Task to complete » Set down the data below from its first line to the line holding "the woman', 'counter')", inclusive; omit all pictures.

Given information »
━━━━━━━━━━━━━━━━━━━━

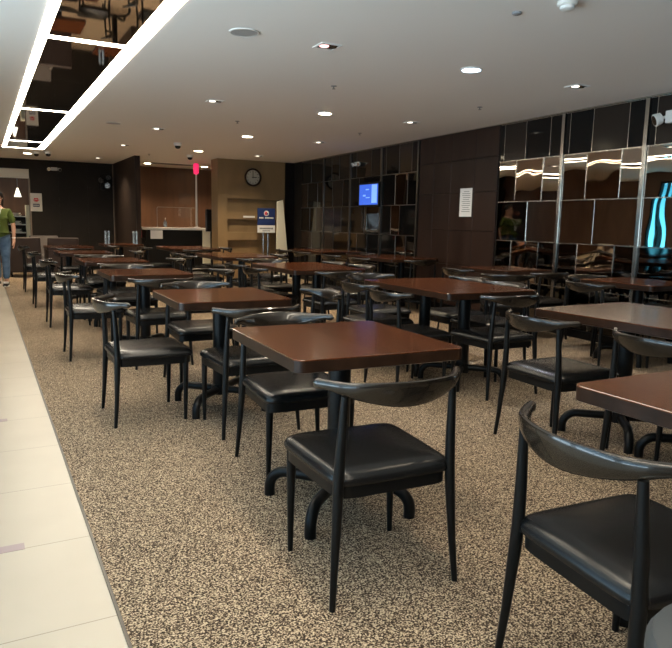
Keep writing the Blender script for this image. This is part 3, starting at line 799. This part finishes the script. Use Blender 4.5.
for z in (.86,1.06,1.26): MB().box(-.36,-.16,z,.30,.16,z+.025).build('shelf', M['white_paint'], o)
MB().box(-.36,.14,.3,.30,.16,1.30).build('back_panel', M['black_plastic'], o)
k = 0
for z, zn in ((.891,'lower'),(1.091,'middle'),(1.291,'top')):
    for dx, pn in ((-.2,'left'),(.1,'right')):
        q = thing('dish_stack', 'small stack of white dishes on the %s rack shelf, %s one' % (zn, pn), 'dishes', (.72+dx, 18.53, z), 0, 'dish stacks on the rack')
        MB().lathe([(.05,0),(.10,.015),(.105,.02),(.105,.03),(.05,.012)], n=20).build('plate', M['white_paint'], q, smooth=True)
        MB().lathe([(.04,.032),(.085,.06),(.09,.075),(.08,.075),(.03,.045)], n=20).build('bowl', M['white_paint'], q, smooth=True)
tag(MB().box(-1.0,17.75,.004,.24,18.3,.90).build('serving_counter', M['dark_panel'], bevel=.006), 'dark brown serving counter inside the opening behind the woman', 'counter')

# ------------------------------------------------------------------ the woman
def skin(name, verts, edges, radii, m, parent=None, root=0, levels=2):
    me = bpy.data.meshes.new(name); me.from_pydata(verts, edges, [])
    ob = bpy.data.objects.new(name, me); COL.objects.link(ob)
    sk = ob.modifiers.new('s', 'SKIN'); sk.use_smooth_shade = True
    lay = me.skin_vertices[0].data if me.skin_vertices else None
    if lay is None:
        bm = bmesh.new(); bm.from_mesh(me); bm.verts.layers.skin.verify(); bm.to_mesh(me); bm.free(); lay = me.skin_vertices[0].data
    for i, r_ in enumerate(radii):
        lay[i].radius = r_ if isinstance(r_, tuple) else (r_, r_); lay[i].use_root = (i == root)
    su = ob.modifiers.new('u', 'SUBSURF'); su.levels = levels; su.render_levels = levels
    dg = bpy.context.evaluated_depsgraph_get(); ev = ob.evaluated_get(dg)
    nm = bpy.data.meshes.new_from_object(ev)
    for p in nm.polygons: p.use_smooth = True
    nm.materials.clear(); nm.materials.append(m)
    bpy.data.objects.remove(ob)
    o2 = bpy.data.objects.new(name, nm); COL.objects.link(o2)
    if parent: o2.parent = parent
    return o2
P = thing('person', 'woman in green tee, jeans and sneakers walking at the left edge', 'person', (.30, 13.62, .004), math.radians(-14)); P.scale = (1.04, 1.04, 1.04)
V, E, Rr = [], [], []
def chain(start, pts):
    prev = start
    for p, r_ in pts:
        V.append(p); Rr.append(r_); i = len(V)-1
        if prev is not None: E.append((prev, i))
        prev = i
    return prev
chain(None, [((0,0,.90),(.145,.105))])
sp_ = chain(0, [((0,-.005,1.02),(.128,.10)),((0,0,1.18),(.145,.105)),((0,.005,1.30),(.13,.09)),((0,.005,1.37),(.055,.055)),((0,-.012,1.43),(.052,.055)),((0,-.02,1.49),(.068,.085)),((0,-.015,1.56),(.074,.092)),((0,-.008,1.615),(.05,.065))])
hands = []
for s_, sw in ((1,-.03),(-1,.06)):
    sh = chain(3, [((s_*.155,.005,1.30),(.055,.055)),((s_*.20,.015,1.19),.046),((s_*.225,.03,1.05),.040),((s_*.235,.0+sw,.93),.034),((s_*.24,-.03+sw,.83),.024),((s_*.242,-.045+sw,.775),(.026,.036))])
    hx, hy = s_*.242, -.045+sw
    for q, (dy, L) in enumerate(((-.026,.066),(-.009,.074),(.009,.070),(.025,.056))):
        chain(sh, [((hx,hy+dy,.735),.0095),((hx-s_*.006,hy+dy,.735-L*.55),.0085),((hx-s_*.018,hy+dy+.002,.735-L),.007)])
    chain(sh, [((hx-s_*.008,hy-.040,.765),.011),((hx-s_*.014,hy-.056,.735),.009),((hx-s_*.018,hy-.060,.712),.007)])
for s_, st in ((1,-.10),(-1,.14)):
    chain(0, [((s_*.088,0,.80),(.088,.09)),((s_*.092,st*.5-.01,.48),.058),((s_*.092,st*.7+.02,.32),.054),((s_*.092,st+.02,.10),.037),((s_*.092,st+.015,.06),.036),((s_*.10,st-.07,.035),.03)])
body = skin('body', V, E, Rr, M['skin'], P)
# clothes follow the same skeleton, a little fuller
tv = [(0,0,.80),(0,-.005,.94),(0,-.005,1.06),(0,0,1.18),(0,.005,1.29),(0,.005,1.35),(.155,.005,1.30),(.20,.015,1.19),(.22,.025,1.09),(-.155,.005,1.30),(-.20,.015,1.19),(-.22,.025,1.09)]
te = [(0,1),(1,2),(2,3),(3,4),(4,5),(4,6),(6,7),(7,8),(4,9),(9,10),(10,11)]
trr = [(.168,.128),(.165,.125),(.152,.12),(.165,.122),(.145,.105),(.075,.07),(.075,.07),(.068,.066),(.07,.066),(.075,.07),(.068,.066),(.07,.066)]
skin('shirt', tv, te, trr, M['tee'], P, 2)
jv = [(0,0,.97)]; je = []; jr = [(.15,.112)]
for s_, st in ((1,-.10),(-1,.14)):
    b0 = len(jv)
    jv += [(s_*.088,0,.80),(s_*.092,st*.5-.01,.48),(s_*.092,st*.7+.02,.32),(s_*.092,st+.02,.11)]
    jr += [(.100,.104),.072,.066,.056]; je += [(0,b0),(b0,b0+1),(b0+1,b0+2),(b0+2,b0+3)]
skin('jeans', jv, je, jr, M['denim'], P, 0)
for s_, st in ((1,-.10),(-1,.14)):
    rg = []
    for yy, hw, hz in ((.075,.028,.05),(.055,.040,.085),(.01,.043,.095),(-.05,.044,.072),(-.10,.046,.055),(-.14,.040,.046),(-.165,.022,.030)):
        rg.append([(s_*.096+hw*math.cos(2*PI*k/14), st+yy, max(.006, hz*.5+hz*.5*math.sin(2*PI*k/14))) for k in range(14)])
    sh = MB().loft(rg).build('shoe', M['black_plastic'], P, smooth=True)
    so = MB().loft([[(x*1.0, y_, 0.0) for x, y_ in [(s_*.096+.049*math.cos(2*PI*k/20)*(1-.15*math.sin(2*PI*k/20)), st-.045+.130*math.sin(2*PI*k/20)) for k in range(20)]],
                    [(x*1.0, y_, 0.024) for x, y_ in [(s_*.096+.047*math.cos(2*PI*k/20)*(1-.15*math.sin(2*PI*k/20)), st-.045+.128*math.sin(2*PI*k/20)) for k in range(20)]]]).build('sole', M['white_paint'], sh, smooth=True)
    MB().box(s_*.096-.042, st-.10, .055, s_*.096+.042, st-.055, .088).build('shoe_stripe', M['white_paint'], sh, bevel=.008)
# hair, face, badge, bracelet
hr = []
for z, rx, ry, oy in ((1.645,.030,.035,.0),(1.635,.062,.078,.002),(1.60,.084,.100,.010),(1.55,.089,.090,.030),(1.48,.083,.070,.048),(1.41,.074,.050,.062),(1.36,.055,.030,.066)):
    hr.append([(rx*math.cos(2*PI*k/20), oy-.005+ry*math.sin(2*PI*k/20), z) for k in range(20)])
MB().loft(hr).build('hair', M['hair'], P, smooth=True)
for s_ in (-1, 1):
    MB().lathe([(.004,-.006),(.011,-.003),(.011,.003)], (s_*.028,-.104,1.548), 10, axis='y').build('eye', M['hair'], P, smooth=True)
    MB().lathe([(.006,-.010),(.016,0),(.006,.010)], (s_*.074,-.012,1.53), 10, axis='x').build('ear', M['skin'], P, smooth=True)
MB().hexa([(-.013,-.118,1.508),(.013,-.118,1.508),(.016,-.092,1.505),(-.016,-.092,1.505),(-.006,-.104,1.55),(.006,-.104,1.55),(.006,-.095,1.55),(-.006,-.095,1.55)]).build('nose', M['skin'], P, bevel=.003)
MB().box(-.022,-.110,1.478,.022,-.098,1.486).build('mouth', M['red'], P, bevel=.003)
ld = MB()
for s_ in (-1, 1): ld.tube([(s_*.055,.02,1.39),(s_*.06,-.075,1.34),(s_*.045,-.128,1.25),(s_*.02,-.134,1.15)], .005, 6)
ld.build('lanyard', M['white_paint'], P)
MB().box(-.04,-.142,1.04,.04,-.134,1.15).build('badge', M['paper'], P)
MB().lathe([(.029,-.008),(.031,0),(.029,.008)], (.2385,-.052,.85), 16).build('bracelet', M['white_paint'], P, smooth=True)

# ------------------------------------------------------------------ daylight and look
wd = bpy.data.worlds.new('world'); scn.world = wd; wd.use_nodes = True
bg = wd.node_tree.nodes['Background']; bg.inputs[1].default_value = 1.0
# blue sky above; brighter half below the horizon added to lift the ceiling
wt = wd.node_tree; tcw = wt.nodes.new('ShaderNodeTexCoord'); sxw = wt.nodes.new('ShaderNodeSeparateXYZ'); rw_ = wt.nodes.new('ShaderNodeValToRGB')
wt.links.new(tcw.outputs['Generated'], sxw.inputs[0])
mw_ = wt.nodes.new('ShaderNodeMath'); mw_.operation = 'MULTIPLY_ADD'; mw_.inputs[1].default_value = .5; mw_.inputs[2].default_value = .5
wt.links.new(sxw.outputs[2], mw_.inputs[0]); wt.links.new(mw_.outputs[0], rw_.inputs[0])
e_ = rw_.color_ramp.elements; e_[0].position = .47; e_[0].color = (.66,.87,1,1); e_[1].position = .53; e_[1].color = (.09,.17,.24,1)
mm_ = wt.nodes.new('ShaderNodeVectorMath'); mm_.operation = 'SCALE'; mm_.inputs['Scale'].default_value = 8.5
wt.links.new(rw_.outputs[0], mm_.inputs[0]); wt.links.new(mm_.outputs[0], bg.inputs[0])
def portal(loc, rot, a, b):
    l = bpy.data.lights.new('window_portal', 'AREA'); l.shape = 'RECTANGLE'; l.size = a; l.size_y = b; l.cycles.is_portal = True
    o = bpy.data.objects.new('window_portal', l); COL.objects.link(o); o.location = loc; o.rotation_euler = rot
for a, b in opens: portal((LW-.16, (a+b)/2, (zlo+zhi)/2), (0, -PI/2, 0), zhi-zlo, b-a)

def area(name, loc, rot, sx_, sy_, e, col):
    l = bpy.data.lights.new(name, 'AREA'); l.shape = 'RECTANGLE'; l.size = sx_; l.size_y = sy_; l.energy = e; l.color = col
    o = bpy.data.objects.new(name, l); COL.objects.link(o); o.location = loc; o.rotation_euler = rot; return o
# lamps inside the serving room and the recess
spot('kitchen_lamp', (.2, 19.2, 2.5), 60, WARM, 2.6)
vs = scn.view_settings
scn.display_settings.display_device = 'sRGB'
vs.view_transform = 'Standard'; vs.look = 'None'; vs.exposure = .64; vs.gamma = 1; vs.use_curve_mapping = False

━━━━━━━━━━━━━━━━━━━━

Answer in full »
Keep writing the Blender script for this image. This is part 3, starting at line 799. This part finishes the script. Use Blender 4.5.
for z in (.86,1.06,1.26): MB().box(-.36,-.16,z,.30,.16,z+.025).build('shelf', M['white_paint'], o)
MB().box(-.36,.14,.3,.30,.16,1.30).build('back_panel', M['black_plastic'], o)
k = 0
for z, zn in ((.891,'lower'),(1.091,'middle'),(1.291,'top')):
    for dx, pn in ((-.2,'left'),(.1,'right')):
        q = thing('dish_stack', 'small stack of white dishes on the %s rack shelf, %s one' % (zn, pn), 'dishes', (.72+dx, 18.53, z), 0, 'dish stacks on the rack')
        MB().lathe([(.05,0),(.10,.015),(.105,.02),(.105,.03),(.05,.012)], n=20).build('plate', M['white_paint'], q, smooth=True)
        MB().lathe([(.04,.032),(.085,.06),(.09,.075),(.08,.075),(.03,.045)], n=20).build('bowl', M['white_paint'], q, smooth=True)
tag(MB().box(-1.0,17.75,.004,.24,18.3,.90).build('serving_counter', M['dark_panel'], bevel=.006), 'dark brown serving counter inside the opening behind the woman', 'counter')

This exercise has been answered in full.